De l’aliénation comme arme de destruction massive
Le loup illustre malheureusement trop bien le rôle de l’État et de la marchandisation ou monétarisation dans la lutte contre les nuisibles. Cette lutte s’inscrit dans la perpétuation de l’idéologie d’une élite aliénée, ayant abandonné, par mépris, sa propre puissance d’autosubsistance, et devenue dépendante de ses serviteurs. Élite qui n’a d’autre choix, quand elle ne peut plus maintenir l’illusion de sa grandeur, de sa puissance et de ses promesses, que d’imposer son obsession sécuritaire et une surveillance illimitée jusqu’à l’accomplissement de son projet d’aliénation totale.
Avec l’industrialisation, la délocalisation et l’abondance de marchandises, les peuples du Nord économique, et plus particulièrement les citadins, se sont eux aussi peu à peu aliénés en se soumettant, plus ou moins volontairement selon les époques et les cas, à une technologie qui les prive de toute autonomie et donc de toute liberté.
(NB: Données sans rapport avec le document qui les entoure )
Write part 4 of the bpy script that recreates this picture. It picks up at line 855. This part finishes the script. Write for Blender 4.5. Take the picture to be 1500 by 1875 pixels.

Il n’y a pas si longtemps, les populations du Nord économique pouvaient encore être autonomes d’un point de vue alimentaire, mais la possibilité d’une souveraineté alimentaire se réduit chaque jour. La nourriture que nous consommons aujourd’hui, et la plupart des objets que nous utilisons, ne sont plus produits de nos mains mais par des esclaves, salariés ou non, à différents endroits du globe, au moyen de diverses machines. La production de la quasi-totalité des objets que nous utilisons au quotidien implique aujourd’hui le fonctionnement d’un système technique et social incroyablement complexe et opaque.